Just by chance I heard that SF MOMA was showing Thom Andersen’s documentary Eadweard Muybridge, Zoopraxographer today—it’s about, you know, this guy:

—so I took advantage of things being slow round here to sneak off for it. It was being screened in something called The Koret Center, a name which made me picture some kind of film auditorium, and what with Los Angeles Plays Itself being the popular thing it is, I half-imagined Muybridge might draw, you know, 25 or 30 people, some kind of a decent crowd, if only because it’s rarely shown anywhere. Noop! Well, not unless three people count as a decent crowd (and that’s including the elderly gent just behind me who either passed out or died five minutes into it).

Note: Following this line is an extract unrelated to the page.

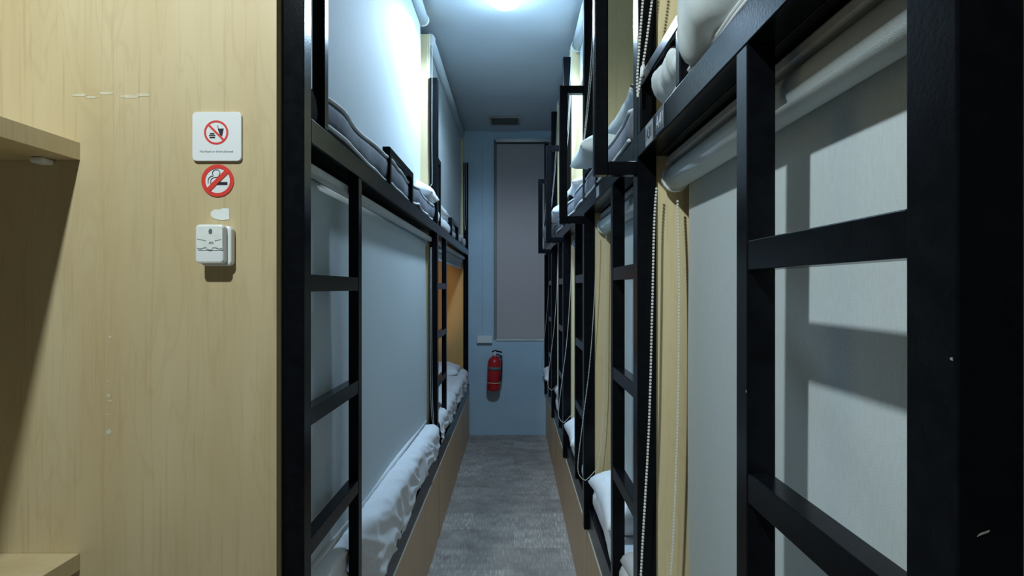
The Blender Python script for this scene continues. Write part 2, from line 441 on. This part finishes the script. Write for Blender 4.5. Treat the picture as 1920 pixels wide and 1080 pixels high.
# ------------------------------------------------------------------ roller blinds
def blind(side, xb, y0, y1, h_top, h_bot, rollx, label, group, rolled=False, tilt=0.0, chain=None, front=True, headrail=None, r=.029):
    def bx(x0, x1, *q):
        a, b = side*x0, side*x1
        return (min(a,b), max(a,b), *q)
    t = empty('roller_blind', (side*rollx, (y0+y1)/2, EYE+h_top), label, 'roller blind', group)
    bm = bmesh.new(); addtube(bm, [P(side*rollx, y0+.012, h_top), P(side*rollx, y1-.012, h_top)], r, 20)
    link('roller', bm, M['blind'], t, True)
    for yy in (y0, y1):
        bm = bmesh.new(); addtube(bm, [P(side*rollx, yy-(.0 if yy == y0 else .012), h_top), P(side*rollx, yy+(.012 if yy == y0 else 0), h_top)], r+.005, 20)
        link('end_cap', bm, M['plastic'], t, False, .002)
    # hanging cloth: thin sheet with a slow ripple
    bm = bmesh.new(); ny, nh = 24, 24; th = .0016; hb = h_bot
    for s_ in (0, 1):
        vs = {}
        for i in range(ny+1):
            for k in range(nh+1):
                yy = y0+.016 + (y1-y0-.032)*i/ny
                bot = hb + tilt*(i/ny-.5)
                hh = h_top + (bot-h_top)*k/nh
                x = xb + s_*th + .004*math.sin(yy*5+1.3)*(k/nh) + .003*math.sin(hh*4)
                vs[(i,k)] = bm.verts.new(P(side*x, yy, hh))
        for i in range(ny):
            for k in range(nh):
                bm.faces.new((vs[(i,k)], vs[(i+1,k)], vs[(i+1,k+1)], vs[(i,k+1)]))
    link('cloth', bm, M['blind'], t, True)
    bm = bmesh.new()
    addtube(bm, [P(side*(xb+.001), y0+.016, hb-tilt/2), P(side*(xb+.001), y1-.016, hb+tilt/2)], .009, 8)
    link('bottom_bar', bm, M['linen'], t, True)
    if headrail:
        a, b, c, d = headrail
        link('head_rail', B(bx(a, b, y0-.02, y1+.02, c, d)), M['alu'], t, False, .004)
    if chain:
        bm = bmesh.new()
        for pth in chain: beads(bm, smooth_path([P(*p) for p in pth]))
        link('bead_chain', bm, M['bead'], t)
    return t
GBR = 'roller blinds on the lower right berths'
GBU = 'rolled up blinds on the upper right berths'
rb_lab = ['long grey white roller blind pulled down behind the nearest right ladder',
          'grey white roller blind pulled down in the second lower right berth, past the yellowish panel',
          'grey white roller blind in the third lower right berth',
          'narrow seeming roller blind in the fourth lower right berth',
          'roller blind in the last lower right berth, beside the end wall']
ru_lab = ['rolled up blind with looped bead chain above the nearest upper right berth',
          'rolled up blind with long cord above the second upper right berth',
          'rolled up white blind at ceiling height in the third upper right berth',
          'rolled up blind in the fourth upper right berth',
          'rolled up blind in the farthest upper right berth']
for i in range(5):
    y0 = RP[i]+.055; y1 = RE[i]-.018
    if i == 0:
        ch = [[(.338,1.388,.235),(.332,1.385,.15),(.326,1.38,-.05),(.317,1.375,-.33),(.300,1.37,-.62),(.296,1.365,-.70),(.305,1.36,-.735)],
              [(.388,1.388,.205),(.389,1.38,.0),(.384,1.375,-.33),(.368,1.37,-.66),(.350,1.365,-.72),(.325,1.362,-.745),(.305,1.36,-.735)]]
    else:
        yc = RE[i]-.06
        ch = [[(.345,yc,.235),(.338,yc,.0),(.318,yc,-.30),(.288,yc,-.55),(.270,yc,-.70),(.268,yc,-.76),(.282,yc,-.79),(.300,yc,-.80)],
              [(.385,yc,.22),(.380,yc,-.1),(.376,yc,-.45),(.355,yc,-.72),(.330,yc-.01,-.765),(.300,yc,-.80)]]
    blind(1, .412, y0, y1, .262, -.735, .385, rb_lab[i], GBR, chain=ch, headrail=(.366,.404,.296,.314))
    # upper berths: cloth wound up
    yc = RE[i]-.06
    if i == 0: cu = [[(.345,yc,1.43),(.322,yc,.95),(.296,yc,.62),(.287,yc,.49),(.288,yc,.445)],[(.372,yc,1.40),(.340,yc,.85),(.312,yc,.60),(.292,yc,.47),(.288,yc,.445)]]
    else: cu = [[(.345,yc,1.43),(.325,yc,1.0),(.300,yc,.70),(.285,yc,.56)],[(.350,yc,1.42),(.332,yc,1.0),(.305,yc,.70),(.285,yc,.56)]]
    bt = blind(1, .400, y0, y1, 1.455, 1.36 if i != 2 else 1.20, .385, ru_lab[i], GBU, chain=cu, r=.034)
    if i == 0:
        bm = bmesh.new(); addtube(bm, [P(.297,yc,.488),P(.2985,yc,.495),P(.300,yc,.512),P(.301,yc,.518)], [.003,.0055,.0055,.003], 10)
        link('chain_connector', bm, M['plastic'], bt, True)
# bead connector on the nearest upper chain is part of that blind
# left row
blind(-1, .512, 1.40, 3.225, 1.470, .455, .498, 'bright blue white roller blind pulled down over the near upper left berth', 'blinds of the left row',
      chain=[[(-.462,3.33,1.44),(-.464,3.33,.9),(-.462,3.33,.62),(-.468,3.33,.585),(-.478,3.33,.565)],[(-.490,3.33,1.42),(-.492,3.33,.8),(-.486,3.33,.58),(-.478,3.33,.565)]], r=.030)
blind(-1, .500, 1.30, 3.355, .262, -.722, .530, 'grey roller blind pulled down behind the left ladder over the near lower left berth', 'blinds of the left row', tilt=-.07,
      chain=[[(-.468,3.34,.23),(-.466,3.34,-.3),(-.462,3.34,-.62),(-.455,3.34,-.76),(-.452,3.34,-.80)],[(-.474,3.34,.23),(-.474,3.34,-.4),(-.468,3.34,-.7),(-.452,3.34,-.80)]], headrail=(.470,.496,.268,.292))
blind(-1, .512, 3.47, 5.66, 1.470, .47, .498, 'dim grey roller blind pulled down over the far upper left berth', 'blinds of the left row', r=.030,
      chain=[[(-.452,5.60,1.4),(-.452,5.60,.7),(-.462,5.60,.55)],[(-.462,5.60,1.4),(-.468,5.60,.7),(-.462,5.60,.55)]])
blind(-1, .505, 3.47, 5.66, .262, .190, .520, 'rolled up blind above the orange lit far lower left berth', 'blinds of the left row', rolled=True, headrail=(.470,.496,.272,.300), r=.026)

# window blind
t = empty('window_blind', P(.12, YB+.05, WH1), 'dull brownish grey roller blind covering the window in the end wall', 'window blind')
link('cloth', B((-.165,WX1-.01,YB+.05,YB+.053,WH0+.02,WH1-.03)), M['blind_dim'], t)
link('bottom_bar', B((-.168,WX1-.008,YB-.01,YB+.056,WH0-.004,WH0+.018)), M['alu'], t, False, .003)
bm = bmesh.new(); addtube(bm, [P(-.175,YB-.012,WH1-.01), P(WX1-.005,YB-.012,WH1-.01)], .020, 16)
link('roller', bm, M['plastic'], t, True)

# ------------------------------------------------------------------ bedding
def mattress(name, lo, hi, m, label, group, seed, piping=True, side=1, amp=.006):
    t = empty(name, ((P(*lo)+P(*hi))/2).xy.to_3d() + Vector((0,0,EYE+lo[2])), label, 'mattress', group)
    link('mattress_body', softbox_bm(lo, hi, .028, amp, 5, seed, .03 if hi[1]-lo[1] < 1.3 else .04), m, t, True)
    if piping:
        for hh, off in ((lo[2]+.012, 0), (hi[2]-.012, 1)):
            pts = []
            x0, x1, y0, y1 = lo[0]+.004, hi[0]-.004, lo[1]+.004, hi[1]-.004
            def seg(a, b, n): return [(a[0]+(b[0]-a[0])*k/n, a[1]+(b[1]-a[1])*k/n) for k in range(n)]
            c = .03
            path = seg((x0+c,y0),(x1-c,y0),30)+seg((x1,y0+c),(x1,y1-c),40)+seg((x1-c,y1),(x0+c,y1),30)+seg((x0,y1-c),(x0,y0+c),40)
            for (x, y) in path:
                q = P(x, y, hh); o = Vector((nz(q,5,seed),nz(q,5,seed+11),nz(q,5,seed+23)))*amp*2
                pts.append(q+o+Vector((0,0,.012*nz(q,2.3,seed+40)*off)))
            bm = bmesh.new(); addtube(bm, pts, .0055, 6, closed=True)
            link('piping', bm, M['piping'], t, True)
    return t
def pillow(c, lx, ly, th, label, group, seed, rot=None, m=None, wr=.010):
    bm = pillow_bm(P(*c), lx, ly, th, rot, seed, wr)
    lowest = min(v.co.z for v in bm.verts)
    cc = P(*c); o = link('pillow', bm, m or M['linen'], None, True, loc=(cc.x, cc.y, lowest))
    tag(o, label, 'pillow', group); return o
RX = lambda d: Matrix.Rotation(math.radians(d), 3, 'X')
RY = lambda d: Matrix.Rotation(math.radians(d), 3, 'Y')
RZ = lambda d: Matrix.Rotation(math.radians(d), 3, 'Z')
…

In fact, “The Koret Center” turned out to be nothing more than an alcove set off to one side of a large room whose lights remained undimmed after the picture started, and which was staffed by a couple of kids who went on chatting in normal conversational tones through the first half of the thing. They did finally settle down, but it was just about then that a conference emptied out down the hall and its attendees came strolling through the room laughing and talking, and once they had passed through, a little girl about six years old suddenly materialized at m’ knee, stood gaping at the screen for a few seconds with her hands on my leg, then looked up at me and screamed. To top things off the movie itself was a scratched and faded New Yorker Video print. Ah, what the hell. At least I can say I’ve seen the damn thing now—kind of.